No, the chapter ends with the demise of Bob Packwood, the Oregon Republican who ended his 27-years of representing his state after a three-year investigation into sexual misconduct—an investigation filled with intrigue, evidence tampering and abuse of power. The final paragraphs tell not of the implications of all of these sordid scandals and the political infighting that surrounded them, but of the transformation of Packwood into an effective lobbyist. Is the point here that America’s memory is short and contextual? As long as Bob Packwood isn’t in office, his offenses are no longer relevant. Is the point, then, that as long as the economy is booming, we can forgive a sitting President a few minor transgressions? I don’t know. 1995 never digs in with meaningful analysis.

Campbell’s writing on the Oklahoma City bombing typifies 1995’s lack of critical insight. While domestic terrorism still occurs, the United States has become much more focused on external motivations rather than internal ones. While school shootings still cause us to tremble, most of those stem from more local, personal issues. Why is the Oklahoma City bombing a central event in our current history? Domestic terror, I would argue, is today more the lone wolf terrorist striking out on behalf of some external ideology rather than from pure domestic disenchantment.

While a connection may exist between the internal self-hatred that motivated Oklahoma City and the current rash of externally motivated terror attacks, Campbell doesn’t take us there. Campbell’s conclusion to the Oklahoma City chapter wonders, strangely, why the memorial in Oklahoma City fails to memorialize the perpetrators of the crime. For this reader, the story of Oklahoma City is about the lost lives, not the misguided ones. Any memory of terrorism should focus on extinguishing the opportunity for people, any people, to perpetrate their crimes on others. That we prevent future loss of life is a contemporary moral that can be drawn from the Oklahoma City tragedy. McVeigh himself deserves to be lost to history.

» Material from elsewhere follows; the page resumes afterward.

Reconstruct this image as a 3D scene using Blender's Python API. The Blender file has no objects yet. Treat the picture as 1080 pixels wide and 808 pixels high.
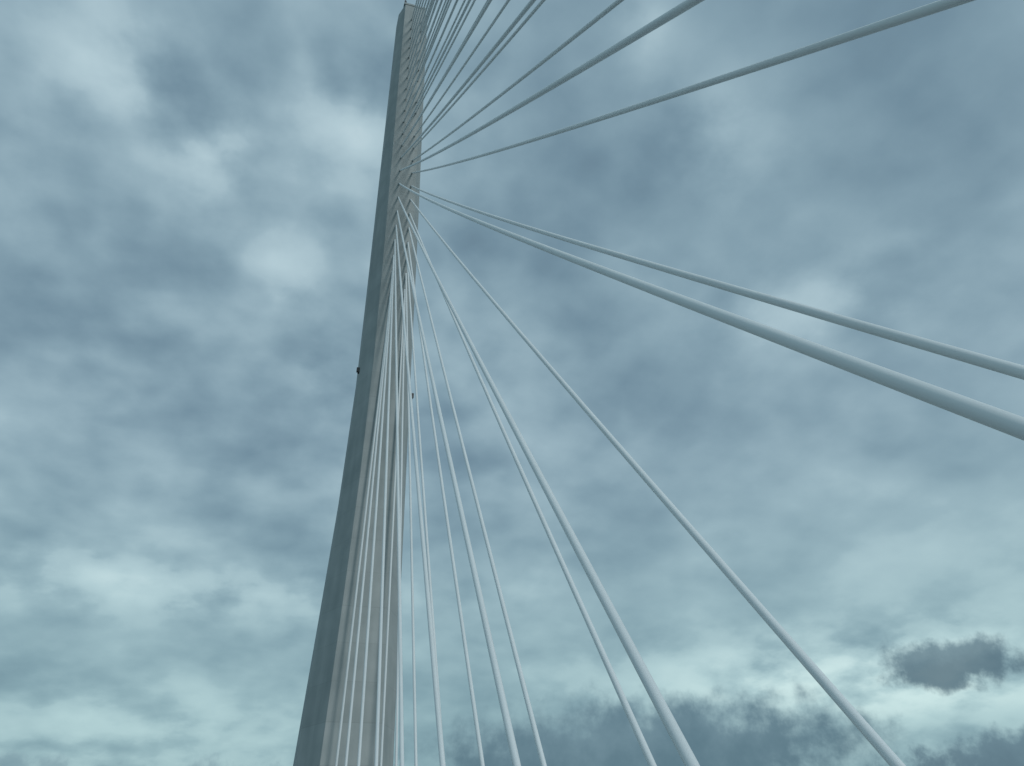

Is their value in 1995? The book clearly represents a well-researched trip down memory lane. While it may not support its central assertion, the tales it does tell are better than most aired in a television documentary. Campbell makes no attempt to argue that any other year would make just as worthy an examination, nor does he elevate individual events to provide a holistic sense of 1995. Other books that selected years to examine do a much better job of either tying their connections to historical implications, such as 1215: The Year of the Magna Carta or creating a more inclusive sense of contemporary atmosphere, such as that found in 1939, The Lost World of the Fair or A Year in the Life of William Shakespeare: 1599.

Campbell argues in his conclusion that 20 years is enough time to gain some perspective on what happened. It seems that 20 years provided ample time to collect all the facts, but for those of us who lived through 1995, perspective and meaning may require more attention—and attention, in a world dominated by the ephemera of the Internet that first entrenched itself in 1995, seems like a resource ever more difficult to muster.